В записной книжке, где впервые забрезжил замысел «Чайки», читаем: «Треплев не имеет определенных целей, и это его погубило… Талант его погубил» (Записная книжка II. С. 37). Последнее слово, кажется, недописано: мельчайшая скоропись Чехова как бы сглатывала конец фразы. Надо, по-видимому, читать: «…это его погубило… Талант его погубило». То есть не талант губит человека, а отсутствие целей губит талант.
Целей, во всяком случае удовлетворяющих его целей, нет у Тригорина. В этом смысле он разделяет упрек, обращенный совсем недавно, в 1892 году, Чеховым к себе и всему своему литературному поколению «Мы пишем жизнь такою,
Но и юношеские поиски Треплева в искусстве не обладают энергией цели. Начав с бунта против рутинеров, с того, что «новые формы нужны», Треплев приходит к более глубокому и зрелому сознанию: «дело не в старых и новых формах», важно то, что «свободно льется из души». И все же в нем нет упорства крепкой веры, он «все еще носится в хаосе грез и образов», не в силах подчинить узде творческой воли свой природный дар. Главный враг Треплева – не рутинеры, не завистники, а он сам.
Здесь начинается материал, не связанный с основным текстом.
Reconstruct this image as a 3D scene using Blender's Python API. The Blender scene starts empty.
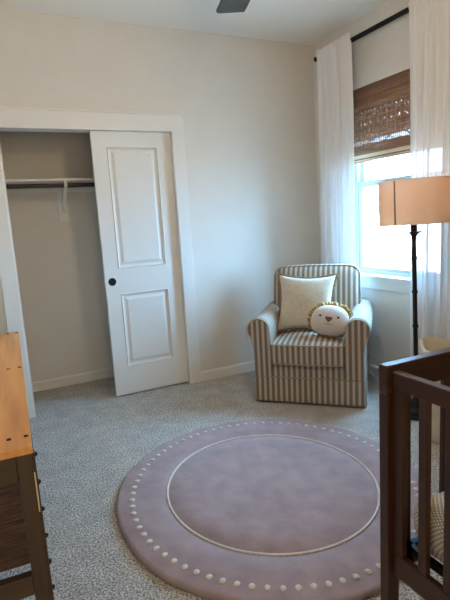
import bpy, bmesh, math, random
from mathutils import Vector, Matrix, noise
random.seed(7)
PI = math.pi
scene = bpy.context.scene
col = scene.collection
R = math.radians

# ------------------------------------------------------------------ camera
FPX, PITCH, ROLL, YAW = 482.77, 0.1649, -0.0608, -0.4409
CAM = Vector((-2.7113, -3.6554, 1.3372))
_cy, _sy, _cp, _sp = math.cos(YAW), math.sin(YAW), math.cos(PITCH), math.sin(PITCH)
_F = Vector((-_sy*_cp, _cy*_cp, -_sp)); _R = Vector((_cy, _sy, 0)); _U = _R.cross(_F)
_R2 = math.cos(ROLL)*_R + math.sin(ROLL)*_U
_U2 = -math.sin(ROLL)*_R + math.cos(ROLL)*_U
cd = bpy.data.cameras.new('camera'); cam = bpy.data.objects.new('camera', cd); col.objects.link(cam)
m3 = Matrix((_R2, _U2, -_F)).transposed()
cam.matrix_world = Matrix.Translation(CAM) @ m3.to_4x4()
cd.sensor_fit = 'VERTICAL'; cd.sensor_height = 24; cd.lens = FPX*24/600
cd.clip_start = 0.02
scene.camera = cam

# ------------------------------------------------------------------ light
w = bpy.data.worlds.new('daylight'); scene.world = w; w.use_nodes = True
bg = w.node_tree.nodes['Background']
bg.inputs[0].default_value = (0.28, 0.60, 1.0, 1); bg.inputs[1].default_value = 37.0

def area(name, loc, rot, sx, sy, power, color, portal=False):
    l = bpy.data.lights.new(name, 'AREA'); l.shape = 'RECTANGLE'; l.size = sx; l.size_y = sy
    l.energy = power; l.color = color
    o = bpy.data.objects.new(name, l); o.location = loc; o.rotation_euler = rot; col.objects.link(o)
    if portal: l.cycles.is_portal = True
    return o
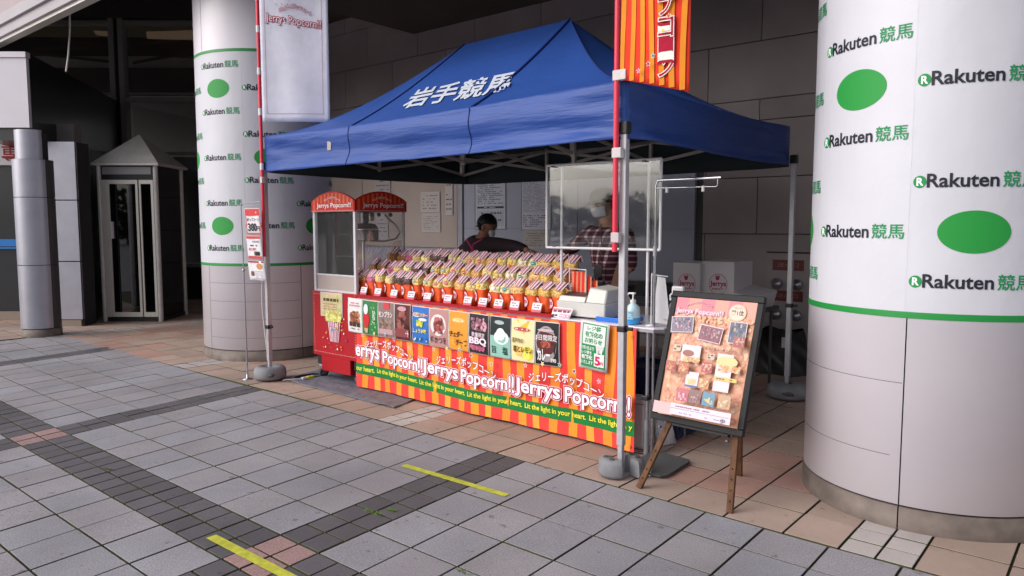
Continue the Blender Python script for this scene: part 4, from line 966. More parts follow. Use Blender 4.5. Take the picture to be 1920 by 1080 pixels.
P = Print(flat((-5.805, cy0-.0065, .605), (1, 0, 0), (0, 0, 1)), 'glossy_print', .0005); P.rect(.006, .006, .324, .219, '#d4c898'); P.blobs(.01, .01, .32, .215, ['#ddd2a4', '#c8c080', '#dcc0a0', '#c0c488'], 80, .012, .03, 2); P.marks(.05, .135, .28, .18, 1, '#5a4a28', 3, .6, .95); P.marks(.05, .06, .28, .13, 3, '#b88a70', 4, .4, .8); P.build('printing', t2)
# ---- glass popcorn machine
t = thing('popcorn_machine', 'glass popcorn machine with two arched red signs, standing on the red cart', 'popcorn machine', (-5.6, 4.42, .835))
mx0, mx1, my0, my1 = -5.895, -5.295, 4.135, 4.70
for x, y, m_ in ((mx0, my0, 0), (mx1, my0, 0), (mx0, my1, 0), (mx1, my1, 0)):
    MB().box((x, y, 1.205), (.030 if y == my0 else .02, .030 if y == my0 else .02, .74), 'white_metal', None, .003).build('post', None, t)
b = MB(); b.span((mx0-.01, my0-.01, .836), (mx1+.01, my1+.01, .855), 'white_metal'); b.build('base', None, t)
MB().span((mx0+.016, my0, .856), (mx1-.016, my0+.012, .985), 'board').build('drawer_front', None, t)
for a, c in (((mx0, my0), (mx1, my0)), ((mx1, my0), (mx1, my1)), ((mx0, my0), (mx0, my1)), ((mx0, my1), (mx1, my1))): MB().bar((*a, .992), (*c, .992), .014, .014, 'white_metal').build('rail', None, t)
MB().span((mx0+.02, my0+.02, .90), (mx1-.02, my1-.02, .905), 'board').build('tray', None, t)
MB().span((mx0+.018, my0+.002, 1.0), (mx1-.018, my0+.005, 1.565), 'glass_case').build('pane', None, t)
MB().span((mx1-.005, my0+.018, 1.0), (mx1-.002, my1-.012, 1.565), 'glass_case').build('pane', None, t)
MB().span((mx0+.002, my0+.018, 1.0), (mx0+.005, my1-.012, 1.565), 'glass_case').build('pane', None, t)
MB().span((mx0-.008, my0-.008, 1.57), (mx1+.008, my1+.008, 1.60), 'dark_frame').build('top', None, t)
def arch(Wd, h0, h1, n=20): return [(0, 0), (Wd, 0)]+[(Wd-Wd*i/n, h0+(h1-h0)*math.sin(math.pi*i/n)**.8) for i in range(n+1)]
def signboard(o, ux, Wd, lab):
    ux = Vector(ux); n = ux.cross(Vector((0, 0, 1))); o = Vector(o); pts = arch(Wd, .095, .185)
    b = MB(); b.slab([o+ux*u+Vector((0, 0, v)) for u, v in pts], .018, 'cart_red'); sb = b.build('sign_board', None, t); tag(sb, lab)
    P = Print(flat(o+n*.0006, ux, (0, 0, 1)), 'glossy_print', .0006); s = Wd/.6
    ins = [(Wd*.5+(u-Wd*.5)*.955, .008+v*.925) for u, v in pts]; P.poly(ins, '#c8281e')
    hh = P.nxt()
    for k in range(11):
        u = .03*s+.052*s*k; tz = (.095+.09*math.sin(math.pi*min(1, max(0, (u+.012)/Wd)))**.8)*.92
        P.rect(u, .012, u+.024*s, tz, '#e2622a', h=hh)
    P.rect(.06*s, .016, Wd-.03*s, .075, '#c8281e', h=P.nxt())
    P.text('Jerrys Popcorn!!', .085*s, .026, Wd-.045*s, .080, '', layers=[(.10, '#c8283a'), (.08, '#a81838'), (.02, '#f4e4e4')]); P.text('ジェリーズポップコーン', .19*s, .088, .41*s, .110, '', layers=[(.10, '#f0d8d8'), (.02, '#d05060')], warp=lambda a, b2: (a, b2+.03*math.sin((a-.19*s)/(.22*s)*math.pi)))
    P.frame(.004, .003, Wd-.004, .011, .003, '#d8a0a0'); P.build('printing', sb)
signboard((mx0-.02, my0-.022, 1.57), (1, 0, 0), mx1-mx0+.04, 'front arched red sign'); signboard((mx1+.022, my0-.02, 1.57), (0, 1, 0), my1-my0+.04, 'side arched red sign')
kc = Vector((-5.53, 4.44, 0))
q = MB(); q.lathe([(0, 1.30), (.115, 1.30), (.12, 1.315), (.12, 1.405), (.125, 1.41), (0, 1.412)], kc, 32, 'kettle'); k_ = q.build('kettle', None, t)
q = MB(); q.lathe([(.125, 1.415), (.09, 1.46), (.03, 1.47), (.0, 1.475)], kc, 24, 'kettle'); q.build('lid', None, k_)
q = MB(); q.tube([kc+Vector((0, 0, 1.47)), kc+Vector((0, 0, 1.57))], .03, 14, 'black_plastic'); q.box(kc+Vector((.03, .03, 1.53)), (.06, .06, .08), 'kettle', None, .01); q.build('motor', None, t)
q = MB(); q.bar(kc+Vector((-.22, 0, 1.42)), kc+Vector((.12, 0, 1.42)), .02, .008, 'dark_frame'); q.tube([kc+Vector((-.15, 0, 1.42)), kc+Vector((-.15, 0, 1.57))], .006, 6, 'steel'); q.tube([kc+Vector((-.10, 0, 1.42)), kc+Vector((-.10, 0, 1.57))], .006, 6, 'steel'); q.build('hanger', None, t)
q = MB(); q.tube([(-5.33, 4.50, 1.55), (-5.33, 4.56, 1.50), (-5.30, 4.62, 1.44), (-5.30, 4.66, 1.38), (-5.32, 4.62, 1.32), (-5.36, 4.52, 1.30), (-5.42, 4.46, 1.30)], .008, 8, 'steel'); q.build('cable', None, t)
for p in ((-5.34, 4.30, 1.545), (-5.34, 4.44, 1.545), (-5.34, 4.58, 1.545)): MB().sphere(p, .02, 'black_plastic', 10).build('knob', None, t)
q = MB(); rg2 = random.Random(9)
for k in range(120):
    x, y = rg2.uniform(-5.86, -5.5), rg2.uniform(4.3, 4.66); q.sphere((x, y, .915+rg2.random()*.08*max(0, (y-4.3)/.36)), rg2.uniform(.010, .015), 'popcorn', 6, hexc(rg2.choice(['#d8c878', '#e4d898', '#c8b060'])))
tag(q.build('loose_popcorn'), 'loose heap of popcorn left in the machine tray', 'popcorn', None, 'stuff')
# ---- display steps and the popcorn bags
t = thing('display_steps', 'three red steps that carry the rows of popcorn bags', 'display stand', (-4.2, 4.3, .82))
for o0, o1, z0, z1, x0, x1 in ((.035, .215, .818, .832, -5.46, -3.06), (.218, .385, .818, .915, -5.46, -3.06), (.388, .60, .818, 1.005, -5.46, -3.15)):
    b = MB(); b.slab([tp(x0, o0, z1), tp(x1, o0, z1), tp(x1, o1, z1), tp(x0, o1, z1)], z1-z0, 'cart_red'); b.build('step', None, t)
b = MB(); b.slab([tp(-5.46, .02, .836), tp(-3.05, .02, .836), tp(-3.05, .034, .836), tp(-5.46, .034, .836)], .03, 'cart_red'); b.build('front_lip', None, t)
FL = [('caramel', '#b07a40', None), ('caramel', '#c08a4a', None), ('pink', '#d86a94', None), ('pale yellow', '#ecd084', None), ('pale yellow', '#f0dc98', None), ('dark chocolate', '#5c3a34', None), ('dark chocolate', '#4e302c', None),
      ('yellow', '#ecd080', '#9aa6ac'), ('yellow', '#f0d888', '#8ea2ac'), ('yellow', '#f0d484', '#cc3a4c'), ('yellow', '#ecc878', '#cc3a4c'), ('orange', '#ecb870', None), ('yellow', '#f0d484', '#e4c020'), ('yellow', '#f0d888', '#e4c020'), ('cream', '#f2e4b0', '#e6e2e6'), ('cream', '#f2e4b0', '#1f8f8c'), ('orange', '#ecbc74', None), ('golden', '#ecc470', None), ('golden', '#e4b862', None)]
BAGS = {}
def bag_proto(col, lab_col):
    key = (col, lab_col)
    if key in BAGS: return BAGS[key]
    r = bpy.data.objects.new('popcorn_bag', None); r.empty_display_size = .05
    w_, dp, hh = .100, .075, .215
    def sec(z):          # rounded cross-section
        f = 1 if z < .15 else 1-.45*(z-.15)/.05; f2 = (.90+.06*math.sin(z/.10*math.pi)) if z < .10 else .90+.16*math.sin((z-.10)/.085*math.pi)*1.0
        return w_/2*f2*(1 if z < .155 else 1-.10*(z-.155)/.04), dp/2*f2*f
    zsq = [0, .004, .03, .06, .09, .119]; n = 20
    def ring(z, jit=0, rr=None):
        a, b2 = sec(z); o = []
        for i in range(n):
            t_ = 2*math.pi*i/n; c, s = math.cos(t_), math.sin(t_); x = math.copysign(abs(c)**.6, c)*a; y = math.copysign(abs(s)**.6, s)*b2
            if rr: k = 1+rr.uniform(-jit, jit); x *= k; y *= k
            o.append((x, y, z))
        return o
    rr = random.Random(sum(map(ord, col+(lab_col or ''))))
    b = MB(); vs = []; 
    for z in zsq: vs += ring(z, .02, rr)
    fs = [(j*n+i, j*n+(i+1) % n, (j+1)*n+(i+1) % n, (j+1)*n+i) for j in range(len(zsq)-1) for i in range(n)]+[tuple(range(n))[::-1]]
    b.add(vs, fs, 'bag_body', hexc('#ea5a26'), True); bd = b.build('lower_bag', None, None); bd.parent = r
    # popcorn showing through the clear upper half: a lumpy heap of kernels
    b = MB(); zz = [.118, .126, .136, .148, .160, .172, .182]; vs = []
    for z in zz: vs += ring(z, .07, rr)
    b.add(vs, [(j*n+i, j*n+(i+1) % n, (j+1)*n+(i+1) % n, (j+1)*n+i) for j in range(len(zz)-1) for i in range(n)]+[tuple(range((len(zz)-1)*n, len(zz)*n))], 'popcorn', hexc(col), True)
    base = hexc(col)
    for k in range(46):
        t_ = rr.uniform(math.pi*.95, math.pi*2.15); z = rr.uniform(.118, .174); a, b2 = sec(z); c, s = math.cos(t_), math.sin(t_)
        v = rr.uniform(.72, 1.3); b.sphere((math.copysign(abs(c)**.6, c)*a*.97, math.copysign(abs(s)**.6, s)*b2*.97, z), rr.uniform(.006, .010), 'popcorn', 5, tuple(min(1, q*v) for q in base[:3])+(1,))
    o = b.build('popcorn_fill', None, None); o.parent = r
    # folded striped top, slanting back to the right
    b = MB(); m_ = 9
    for k in range(m_):
        c = hexc('#9c3a58' if k % 2 else '#e8d6dc'); u0, u1 = k/m_, (k+1)/m_
        def q(u, v):
            x = -.047+.094*u+.024*v; y = -.036+.055*v+.012*math.sin(u*6+1); z = .168+.062*v*(1-.25*abs(u-.5))+.007*math.sin(u*13)*v+.010*(u-.5)*0; return (x, y, z)
        b.add([q(u0, 0), q(u1, 0), q(u1, .5), q(u0, .5), q(u1, 1), q(u0, 1)], [(0, 1, 2, 3), (3, 2, 4, 5)], 'stripe_cloth', c)
        def q2(u, v): x, y, z = q(u, 1); return (x+.004*v, y+.022*v, z-.05*v)
        b.add([q2(u0, 0), q2(u1, 0), q2(u1, 1), q2(u0, 1)], [(0, 1, 2, 3)], 'stripe_cloth', c)
    o = b.build('folded_top', None, None); o.parent = r
    # sticker on the front, lettered
    fr = -dp/2*.99
    P = Print(lambda u, v, h: Vector((-.052+u, fr-.002-h-(.006*math.sin(math.pi*min(1, max(0, u/.104)))), v)), 'glossy_print', .0006)
    P.poly([(.002, .030), (.020, .036), (.034, .055), (.036, .078), (.020, .100), (.002, .108)], '#e6c6cc'); P.text('ns', .003, .060, .026, .082, '#b02044', .03)
    if lab_col: P.ell(.052, .150, .021, .014, lab_col, 18); P.marks(.036, .144, .068, .156, 1, '#f0f0f0', 3, .4)
    o = P.build('sticker', None); o.parent = r
    BAGS[key] = r; return r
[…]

Он растерян перед жизнью: отсутствие крупных целей губит его, не дав подняться.
В строках о Треплеве из «Записной книжки», которые мы цитировали, есть продолжение: «Он говорит Нине в финале: «Вы нашли дорогу, вы спасены, а я погиб». Почему спасена Нина?
Заречная начинает с девически наивной мечты о славе, о поклонении толпы. Жизнь обходится с ней жестоко: избалованная усадебная девочка ведет тяжелую, кочевую, нервную жизнь провинциальной артистки, а в ней и грубости хватает, и обид, и житейской грязи. Да еще неуверенность в себе, трудное овладение ремеслом на пути к искусству. И все же она находит в себе характер – упорный, стоический характер будущего художника. «Умей нести свой крест и веруй!» – выстраданная Ниной мысль или, скорее, мысль-чувство – прямой ответ той слабой молодости, какую с состраданием казнит Чехов в Треплеве. Стойкость таланта – тоже дар. А высшие цели если и не даны Нине «готовыми», то брезжат обещанием за ее безрасчетную, самозабвенную верность искусству.
Прочитав в ссылке одну из глав «Евгения Онегина», Кюхельбекер внезапным озарением понял, что Татьяна – это сам Пушкин. В Нине Заречной последнего акта тоже можно угадать Чехова, как мы угадали его в Тригорине, Треплеве и Дорне. Очень личная, очень лирическая пьеса «Чайка»! И, может быть, еще в этом смысле надо понимать слова, написанные после провалившейся премьеры: «17 октября не имела успеха не пьеса, а моя личность».
Режиссер Карпов и актеры погубили пьесу, так как играли ее «по старинке», не поняли новизны чеховской драмы, требовавшей от них на сцене помимо полнейшей правды, естественности поведения, еще по меньшей мере двух условий: ощущения непрерывности – в репликах и паузах – течения времени на сцене и лирико-философского «второго плана» комедии.
Бенефисная публика погубила пьесу, потому что не приняла не только ее формы, но сам ракурс взгляда на художественную среду, психологию «успеха», профессиональное самодовольство. Апелляция к поискам смысла жизни, искусству, вдохновленному большими целями, вызывала попросту раздражение, переходившее уже и на саму личность автора. «Мы не ищем, а он ищет… Ему, видите ли, не нужны слава, успех… Как же он о всех нас думает?!»
Так или примерно так должны были рассуждать в душе те, кто готовил Чехову это сокрушительное театральное поражение.
Вернемся снова напоследок к хронике тех дней, когда провалилась «Чайка». То, что Чехов, приехав в Петербург на репетиции, проводил заметную часть времени в обществе Суворина и в его доме, не было, конечно, случайным. К этой поре в их дружеских отношениях уже наметилась трещина, Чехов едва не порвал с ним в 1893 году из-за недостойной выходки сына Суворина – Алексея Алексеевича. Но показать Суворину хоть какую-то тень невнимания, в то время как в пьесе (они-то оба знали это) отраженно возникала и его семейная трагедия, было бы неделикатным.